In the above naming convention:

  • XXXXXXX is the ensemble member number. In this tutorial there is a single ensemble member so XXXXXXX = 0000001, but ELMFIRE can be run in ensemble mode with thousands of ensemble members. In such cases, this ID is necessary to provide separate outputs for each ensemble member.

  • YYYYYYY is the simulation time (s) at which the outputs were written out. In this tutorial, the simulation is set up to write outputs only at completion, i.e. when the simulation time exceeds the user-specified SIMULATION_TSTOP. Therefore, the value of YYYYYYY will be 22,200 seconds or greater. In some instances it is desirable to write outputs at a particular time interval, e.g. hourly, in which case and multiple outputs corresponding to different simulation times would be created for each ensemble member.

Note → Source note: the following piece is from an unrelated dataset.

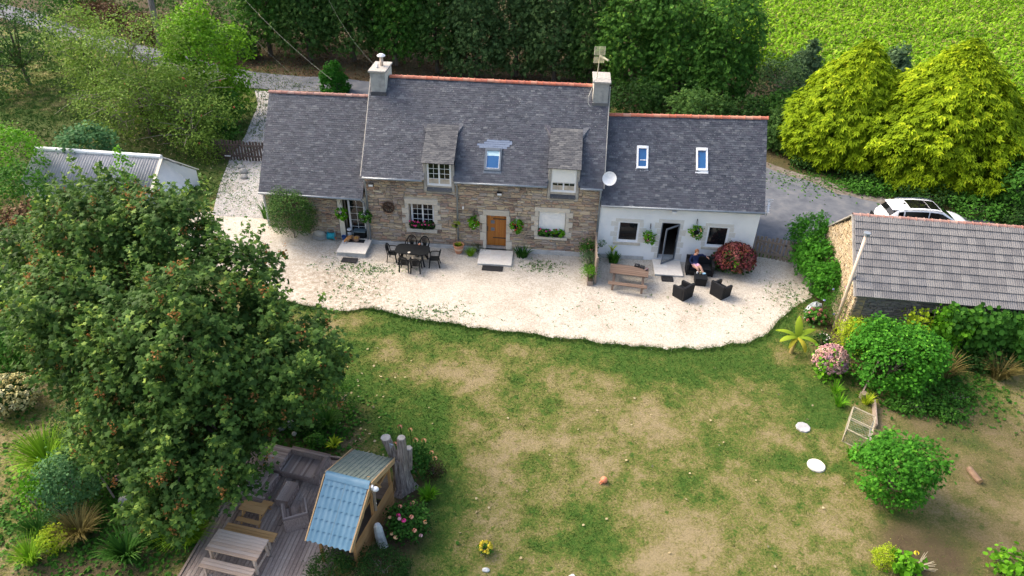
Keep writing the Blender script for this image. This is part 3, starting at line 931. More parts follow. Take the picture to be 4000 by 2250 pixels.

These outputs can be visualized with standard GIS software. We are particularly fond of Quantum GIS (QGIS), and will be using QGIS throughout for visualization purposes. The figure below shows a sample visualization of ELMFIRE outputs from this tutorial - fireline intensity with a spectral color ramp and hourly isochrones in front:

Tutorial 01 fireline intensity and isochrones

If you have been able to follow this tutorial and generate a simple map similar to that above, then congratulations, you are on your way to doing some really cool wildland fire modeling stuff!